Multilateral cooperation and harmonized tools have a critical role to play here. Applying the UN Framework Classification for Resources (UNFC), for instance, makes it possible to assess in an internationally comparable manner the economic potential of recovering otherwise unused by-products from mining, while also integrating social and environmental considerations. With rising demand for the critical raw materials needed for the green energy transition in mobile appliances, electric vehicle batteries, or wind turbines, this tool can help identify new regional and national production opportunities. The European Union has already used this tool for its Strategic Action Plan on Batteries, with 19 member states reporting on cobalt, lithium, nickel, and graphite. 

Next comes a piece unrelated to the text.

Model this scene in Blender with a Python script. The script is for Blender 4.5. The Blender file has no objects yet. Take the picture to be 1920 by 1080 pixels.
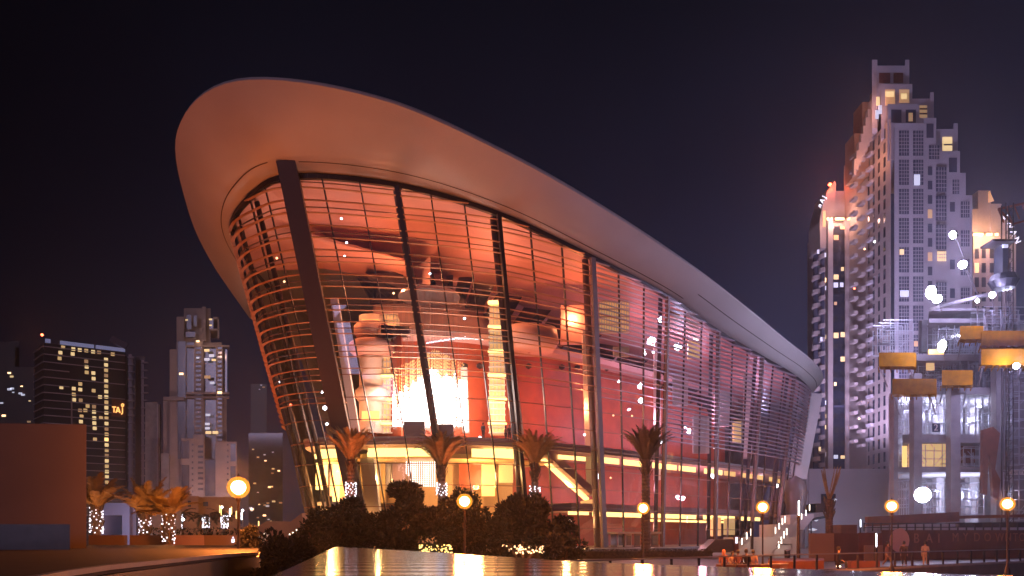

We must continue to nurture innovation to bring down the cost of circular practices, make them economically feasible, and broaden the scope of use of circular products. Here, public procurement – which accounts for 13-20% of GDP globally and 14% in the EU – can play a vital role in steering demand towards more sustainable practices.  

These are just a few dimensions of the systemic changes we urgently need, which if realized in Europe and North America will not only make our economies more sustainable and resilient, but also deliver impact that transcends the region. International Resource Panel projections show that amid general gains in resource productivity, slowing resource use in high-income countries underpinned by a move to circularity could even offset increases in the rest of the world between now and 2060.  

The clock of the Paris Agreement is ticking. We have no more time to lose before facing up to our responsibilities as policy makers, consumers, producers, and citizens.